In line with our previous findings [28, 29], the observed discrepancy between EL and PL enhancement can be attributed to the preferential excitation of higher order modes as well as to the fact that the whole EML is active in PL, whereas only a relatively small recombination zone contributes to the generation of light under EL in the WOLED. Still worth discussing is the broad enhancement in the low energy part of the spectrum below 600 nm. For this, it is required to keep in mind that in a WOLED host/guest system with three different molecular emitters, the generation of white light has to rely on the fact that at some point the red emitter, which has the lowest optical bandgap in the system, will saturate because of the high lifetime of phosphorescent emitters. Even though the near field enhancement provided by the LSPR is usually not as high within the EML as the one provided by the SLR, the chosen thickness is low enough to still generate a significant enhancement within the EML. This enhancement could lead to a decrease in the excited state lifetime and thus, a shift of the saturation point toward a higher voltage.

3.4 Angular dependence of emission

So far, we have shown that the efficiency of a WOLED can be effectively enhanced by a multipitched ND grating. To analyze the coupling between guided light modes in the optical stack and the ND grating we turn to angle-resolved PL and EL measurements. For the sake of clarity, the study was done separately on elliptic and circular Al ND gratings. The luminescence enhancement is plotted as the signal level measured on a WOLED including the respective ND grating, normalized to the signal from a WOLED area without grating.
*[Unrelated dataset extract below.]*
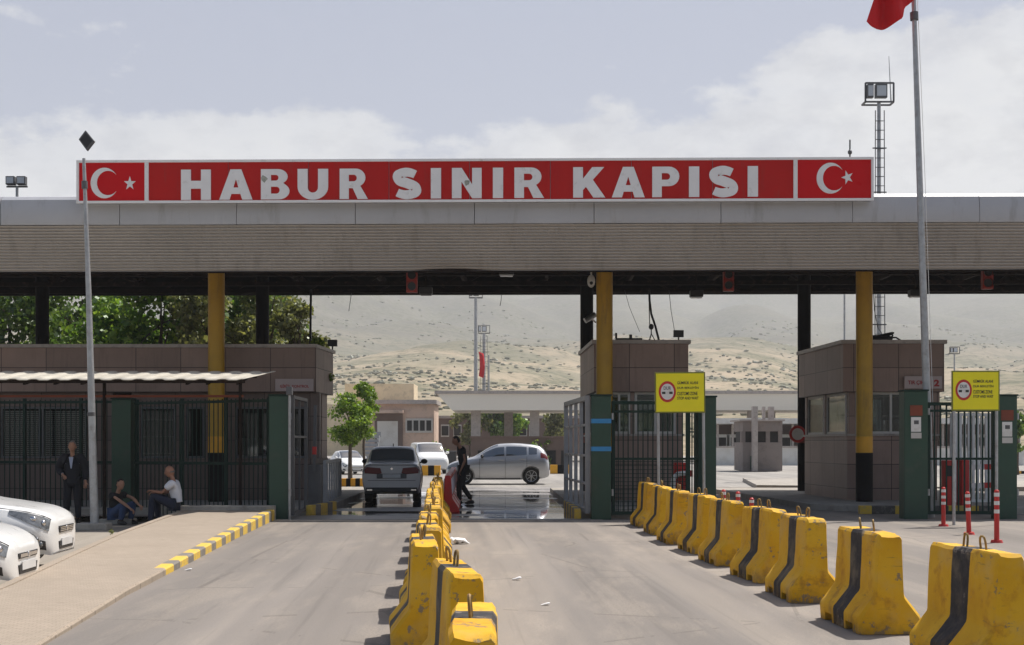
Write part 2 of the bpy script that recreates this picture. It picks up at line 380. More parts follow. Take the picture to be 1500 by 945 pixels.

The measurements together with the corresponding calculated dispersion relations for x- and y-polarizations are depicted in Fig. 7. The SLR dispersion was calculated through simple grating scattering [22]. We calculated the angle-dependent light emission for x- and y-polarization upon the interaction of the gratings with the fundamental waveguide modes in the WOLED stack, i.e., TM0, TE0, TM1 and TE1, as identified by the mode solving option of the FDTD Solutions package and depicted in Fig. 7.

Fig. 7
figure 7

Measured emission intensity of angle-resolved a–d PL spectra and e–h EL spectra of a WOLED including elliptic or circular Al ND gratings (color). Separate measurements for elliptic and circular ND gratings are shown for both, x- and y-polarization, as indicated in the figure. The calculated SLR dispersions are plotted for the waveguide modes listed in the figure legends by the black and red lines

Generally, for the angle-resolved PL enhancement (Fig. 7a–d) we achieve a good match between the observed enhancement and the calculated SLR dispersion. For y-polarization, we find an enhancement for propagation along the x-direction of all considered modes. However, the largest gains clearly stem from slowly dispersive modes in y-direction coupling to the TM0 as well as the TE1 modes. For normal incidence, these enhancements are spectrally located around 600 (TM0) and 500 nm (TE1) (Fig. 7b, d). Exemplary simulated maps of the wavelength dependent modal energy density within the optical WOLED stack are plotted in the Supporting Information (Figure S5).

The angular resolved EL enhancement shows the already discussed pronounced increase in intensity at the location of the LSPR of the elliptic ND grating clearly visible in the red part of the spectrum. Furthermore, the spectral map is affected by the SLRs originating from a coupling to the TM0, TE0, TM1 modes traveling in x-direction (Fig. 7e, g) and the TM0 mode along the y-direction (Fig. 7f, h). Again, as with the angle-resolved PL enhancement, a good match between the calculated and measured enhancement is obtained. We thus find clear signatures of the interaction between the gratings and the light modes in the WOLED stack and of the outcoupling of light.

4 Conclusion

In this work, we demonstrated a novel approach to enhance the broadband white light emission from a WOLED by a multipitch plasmonic particle grating consisting of regular arrays of elliptic and a circular Al NDs. We showed that embedding the superimposed grating within a layer of CuSCN effectively planarizes the surface which minimizes the risks of electrical shorts and shunt pathways and thereby leakage current and device failure. Embedding an Al ND array within a WOLED led to a current efficiency of the device enhanced by 23% even though the grating impaired the injection of holes. Through FDTD simulations, we achieved good agreement with the experimental measurements. The enhancement obtained in PL as well as in EL was found to correlate with the calculated field enhancement at the spectral positions of the SLRs. Angle-resolved PL and EL measurements yielded a good correlation between the calculated dispersion and the measured enhancement, thus confirming a coupling between the Al ND array and guided light modes in the WOLED stack. Our study validates the approach of using multipitched plasmonic particle gratings for broadband enhancement in WOLEDs. Further optimization of the grating geometry (lattice constants, particle sizes, total surface coverage) as well as by choosing hole transport layers with a higher in-plane conductivity will allow for eliminating the observed injection barriers and thereby unlock the full potential of the provided concept.

Although not focused on in this study, it should be mentioned that our approach, besides efficiency enhancement, may also lay the foundation for a new strategy to enhance the white light quality of WOLEDs in the field of lighting. In a pioneering study, Thornton [37] has shown that by an appropriate and concerted choice of the wavelengths even the emission from three spectral lines can result in quite large values for the color rendering index. This approach, which to some extend also applies for only two, concerted, wavelengths [37, 38] subsequently, was used for the development of compact fluorescent lamps with high color rendering indexes. Future approaches for WOLED-based lighting devices may also benefit from these relationships and the use of two and more particle gratings. This could be done by an appropriate choice of the emitter materials in combination with the design of the shapes and sizes of the individual grating elements, so that light extraction becomes enhanced in concerted wavelength ranges that also support large color rendering index values. Although the latter, in principle, also could be achieved by an appropriate choice of the emission wavelengths of the emitter materials by its own, the combination with nanostructured gratings will allow to tune and enhance both, extraction efficacies and color rendering indices.